Jar of Hearts
a participatory installation designed to unite families at multicultural weddings
Taking form as a bespoke cabinet whose shelves are adorned with curious objects inside glass containers, Jar of Hearts invites relatives at multicultural weddings to preserve and share traditions from their respective lineages. Decorated with personalised labels and notes from each family member at this hybrid Sri Lankan and Bosnian Jewish wedding, the jars and their symbolic content sit side by side, bringing to life how multicultural wedding ceremonies can weave together multiple, often contradictory, sets of traditions.
For fear of their culture getting lost and replaced, relatives from both sides of a multicultural wedding often feel divided and even competitive.
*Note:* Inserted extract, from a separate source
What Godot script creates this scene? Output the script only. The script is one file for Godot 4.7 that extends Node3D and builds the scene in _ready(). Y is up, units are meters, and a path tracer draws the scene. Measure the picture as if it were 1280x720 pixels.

Jar of Hearts uses jars as tangible symbols to preserve and honour the traditions of both cultures, while also serving as peace offerings and conversation starters between the two sets of relatives.
comunnity-building workshop
co-design: visual identity
It was important for Jar of Heart’s visual language to represent the wedding’s unification of two disparate cultural groups. This is why I hosted a workshop, inviting relatives of both the bride and groom to co-design the project’s typeface together.
First, each relative explored their own cultural symbols by creating ‘identity’ stamps. Then, they experimented with pattern-making by combining their stamp patterns with others’. Using these patterns, each relative designed 3 letters of the alphabet.
Finally, I formalized the typeface using hand-embroidery - a symbolic weaving together of both families and cultures.